-- GOAL OF THE EXERCISE --
Retype exactly the lines below, beginning with the first and ending with the line where "from math import" appears.

-- DATA EXCERPT --
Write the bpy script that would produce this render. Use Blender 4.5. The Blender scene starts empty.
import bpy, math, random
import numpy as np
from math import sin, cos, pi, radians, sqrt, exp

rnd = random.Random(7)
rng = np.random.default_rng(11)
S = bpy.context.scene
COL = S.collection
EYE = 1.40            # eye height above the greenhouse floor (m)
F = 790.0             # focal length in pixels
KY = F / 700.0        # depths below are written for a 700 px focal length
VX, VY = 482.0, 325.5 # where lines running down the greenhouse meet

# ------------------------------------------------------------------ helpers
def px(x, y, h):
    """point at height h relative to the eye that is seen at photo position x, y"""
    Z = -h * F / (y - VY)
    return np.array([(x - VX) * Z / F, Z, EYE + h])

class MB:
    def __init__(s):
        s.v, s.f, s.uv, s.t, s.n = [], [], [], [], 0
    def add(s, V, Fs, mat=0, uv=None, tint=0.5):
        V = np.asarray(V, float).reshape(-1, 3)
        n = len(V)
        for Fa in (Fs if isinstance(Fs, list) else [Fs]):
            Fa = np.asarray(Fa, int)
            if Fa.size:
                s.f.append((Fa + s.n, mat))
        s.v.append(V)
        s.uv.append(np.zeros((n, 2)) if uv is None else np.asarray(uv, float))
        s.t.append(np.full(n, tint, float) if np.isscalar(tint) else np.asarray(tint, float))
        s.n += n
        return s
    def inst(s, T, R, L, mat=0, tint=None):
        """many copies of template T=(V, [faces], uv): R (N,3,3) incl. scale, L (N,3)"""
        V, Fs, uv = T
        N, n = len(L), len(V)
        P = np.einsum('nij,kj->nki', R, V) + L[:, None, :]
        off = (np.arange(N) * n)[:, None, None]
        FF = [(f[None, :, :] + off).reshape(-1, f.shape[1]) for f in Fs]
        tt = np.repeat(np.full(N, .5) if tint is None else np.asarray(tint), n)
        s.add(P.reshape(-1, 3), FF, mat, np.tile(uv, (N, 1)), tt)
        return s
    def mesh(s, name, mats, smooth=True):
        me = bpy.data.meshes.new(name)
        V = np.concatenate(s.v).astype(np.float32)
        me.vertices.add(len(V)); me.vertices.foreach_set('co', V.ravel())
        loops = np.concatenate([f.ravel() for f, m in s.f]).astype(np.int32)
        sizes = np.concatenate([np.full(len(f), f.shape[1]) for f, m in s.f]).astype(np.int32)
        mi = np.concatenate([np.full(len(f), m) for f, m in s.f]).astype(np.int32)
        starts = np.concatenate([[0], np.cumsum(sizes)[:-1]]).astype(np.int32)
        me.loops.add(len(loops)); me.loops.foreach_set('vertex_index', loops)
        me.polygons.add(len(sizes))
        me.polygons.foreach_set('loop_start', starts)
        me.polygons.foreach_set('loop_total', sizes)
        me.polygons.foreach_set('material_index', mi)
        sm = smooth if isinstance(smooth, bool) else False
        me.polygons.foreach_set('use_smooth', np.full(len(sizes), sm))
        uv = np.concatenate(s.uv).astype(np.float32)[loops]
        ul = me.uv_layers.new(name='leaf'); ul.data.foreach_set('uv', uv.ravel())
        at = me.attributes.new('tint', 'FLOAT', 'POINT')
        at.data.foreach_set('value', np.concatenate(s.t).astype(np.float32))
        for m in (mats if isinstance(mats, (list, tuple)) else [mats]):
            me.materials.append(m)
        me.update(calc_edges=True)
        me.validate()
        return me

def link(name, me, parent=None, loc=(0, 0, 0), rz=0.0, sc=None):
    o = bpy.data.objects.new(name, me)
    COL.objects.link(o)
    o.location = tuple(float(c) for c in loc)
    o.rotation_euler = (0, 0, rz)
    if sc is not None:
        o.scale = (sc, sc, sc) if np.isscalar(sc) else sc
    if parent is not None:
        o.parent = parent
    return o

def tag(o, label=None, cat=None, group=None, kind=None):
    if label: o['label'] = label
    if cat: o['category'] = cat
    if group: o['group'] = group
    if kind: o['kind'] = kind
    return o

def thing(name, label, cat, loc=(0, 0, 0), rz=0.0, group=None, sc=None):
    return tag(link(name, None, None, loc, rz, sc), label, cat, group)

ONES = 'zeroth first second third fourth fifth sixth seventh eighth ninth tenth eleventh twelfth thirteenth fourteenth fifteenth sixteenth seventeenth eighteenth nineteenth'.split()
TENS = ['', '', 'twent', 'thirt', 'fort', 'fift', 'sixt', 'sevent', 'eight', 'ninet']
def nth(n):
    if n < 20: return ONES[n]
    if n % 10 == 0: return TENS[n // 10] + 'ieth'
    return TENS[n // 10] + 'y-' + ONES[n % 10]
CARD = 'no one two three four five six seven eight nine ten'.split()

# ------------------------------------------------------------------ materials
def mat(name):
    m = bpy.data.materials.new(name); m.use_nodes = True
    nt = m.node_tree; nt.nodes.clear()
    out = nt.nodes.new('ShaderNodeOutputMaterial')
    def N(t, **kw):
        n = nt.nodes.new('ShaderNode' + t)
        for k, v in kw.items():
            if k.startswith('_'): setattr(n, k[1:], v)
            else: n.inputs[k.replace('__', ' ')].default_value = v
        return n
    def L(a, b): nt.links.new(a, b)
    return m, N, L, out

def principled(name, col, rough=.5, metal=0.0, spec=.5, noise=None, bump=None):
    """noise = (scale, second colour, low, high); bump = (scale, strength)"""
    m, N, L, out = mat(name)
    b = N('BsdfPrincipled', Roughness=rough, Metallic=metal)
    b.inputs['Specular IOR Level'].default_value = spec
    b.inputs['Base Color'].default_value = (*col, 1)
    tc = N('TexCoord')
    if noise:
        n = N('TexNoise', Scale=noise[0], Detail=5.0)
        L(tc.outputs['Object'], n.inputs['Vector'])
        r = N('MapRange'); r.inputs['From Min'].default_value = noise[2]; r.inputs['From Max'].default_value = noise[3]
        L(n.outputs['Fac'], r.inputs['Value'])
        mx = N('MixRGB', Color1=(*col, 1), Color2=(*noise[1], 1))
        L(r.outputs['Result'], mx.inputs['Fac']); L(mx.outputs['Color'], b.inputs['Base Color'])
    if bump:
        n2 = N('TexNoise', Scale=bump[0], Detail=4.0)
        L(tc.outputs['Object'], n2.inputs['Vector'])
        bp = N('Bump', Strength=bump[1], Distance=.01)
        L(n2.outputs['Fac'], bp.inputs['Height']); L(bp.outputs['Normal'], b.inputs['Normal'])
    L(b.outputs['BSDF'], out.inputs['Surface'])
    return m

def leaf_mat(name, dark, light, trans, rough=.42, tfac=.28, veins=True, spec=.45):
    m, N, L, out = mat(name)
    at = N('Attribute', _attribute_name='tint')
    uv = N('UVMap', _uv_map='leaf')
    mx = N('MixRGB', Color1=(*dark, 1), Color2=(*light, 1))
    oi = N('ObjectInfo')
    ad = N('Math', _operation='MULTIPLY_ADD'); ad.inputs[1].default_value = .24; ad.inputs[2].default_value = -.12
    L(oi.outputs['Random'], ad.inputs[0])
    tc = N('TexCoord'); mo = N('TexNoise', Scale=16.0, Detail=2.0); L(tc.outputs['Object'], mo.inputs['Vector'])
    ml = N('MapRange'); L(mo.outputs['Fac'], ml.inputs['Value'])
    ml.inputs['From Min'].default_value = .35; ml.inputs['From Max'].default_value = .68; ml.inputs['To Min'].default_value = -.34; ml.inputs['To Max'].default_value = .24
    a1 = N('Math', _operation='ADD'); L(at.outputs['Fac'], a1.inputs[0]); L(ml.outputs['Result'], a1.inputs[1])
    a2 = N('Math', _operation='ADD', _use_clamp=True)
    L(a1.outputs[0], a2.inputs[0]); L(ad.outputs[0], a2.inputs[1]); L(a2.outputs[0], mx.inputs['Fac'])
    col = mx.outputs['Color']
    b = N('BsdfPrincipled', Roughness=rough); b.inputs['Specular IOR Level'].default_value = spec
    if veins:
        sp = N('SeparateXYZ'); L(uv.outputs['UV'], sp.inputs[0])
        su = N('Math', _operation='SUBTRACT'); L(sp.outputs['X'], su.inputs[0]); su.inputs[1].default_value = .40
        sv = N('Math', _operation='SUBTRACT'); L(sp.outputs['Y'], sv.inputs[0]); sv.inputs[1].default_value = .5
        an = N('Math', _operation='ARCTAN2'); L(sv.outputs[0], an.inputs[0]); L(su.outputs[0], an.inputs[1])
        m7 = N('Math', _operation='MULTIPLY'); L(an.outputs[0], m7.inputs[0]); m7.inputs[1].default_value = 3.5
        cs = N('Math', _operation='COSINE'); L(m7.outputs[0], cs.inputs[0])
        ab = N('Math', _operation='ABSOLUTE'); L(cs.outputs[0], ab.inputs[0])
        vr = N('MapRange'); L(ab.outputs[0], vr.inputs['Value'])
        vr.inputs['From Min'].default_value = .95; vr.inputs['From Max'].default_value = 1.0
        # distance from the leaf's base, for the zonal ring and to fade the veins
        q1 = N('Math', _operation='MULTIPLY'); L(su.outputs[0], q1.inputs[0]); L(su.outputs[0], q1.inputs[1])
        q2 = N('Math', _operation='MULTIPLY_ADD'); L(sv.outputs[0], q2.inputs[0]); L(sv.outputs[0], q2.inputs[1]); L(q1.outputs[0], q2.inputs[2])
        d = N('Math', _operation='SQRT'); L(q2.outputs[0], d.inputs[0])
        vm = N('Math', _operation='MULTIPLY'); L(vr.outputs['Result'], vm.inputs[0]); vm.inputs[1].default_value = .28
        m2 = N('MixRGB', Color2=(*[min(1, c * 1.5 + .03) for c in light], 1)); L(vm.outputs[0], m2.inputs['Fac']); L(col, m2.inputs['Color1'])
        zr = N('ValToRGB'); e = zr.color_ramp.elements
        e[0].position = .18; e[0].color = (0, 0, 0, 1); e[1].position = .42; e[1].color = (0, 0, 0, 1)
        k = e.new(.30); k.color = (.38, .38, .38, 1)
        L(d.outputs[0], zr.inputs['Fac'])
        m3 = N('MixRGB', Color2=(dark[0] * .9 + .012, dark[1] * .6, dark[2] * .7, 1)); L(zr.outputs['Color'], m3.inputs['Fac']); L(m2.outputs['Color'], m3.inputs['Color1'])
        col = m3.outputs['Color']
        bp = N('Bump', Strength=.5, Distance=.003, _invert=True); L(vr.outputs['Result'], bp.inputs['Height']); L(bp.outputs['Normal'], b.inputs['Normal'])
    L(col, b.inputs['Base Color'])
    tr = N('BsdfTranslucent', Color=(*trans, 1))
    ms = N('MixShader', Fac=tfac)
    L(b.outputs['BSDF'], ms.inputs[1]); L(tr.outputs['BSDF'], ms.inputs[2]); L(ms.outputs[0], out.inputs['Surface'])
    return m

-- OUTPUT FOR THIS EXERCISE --
Write the bpy script that would produce this render. Use Blender 4.5. The Blender scene starts empty.
import bpy, math, random
import numpy as np
from math import sin, cos, pi, radians, sqrt, exp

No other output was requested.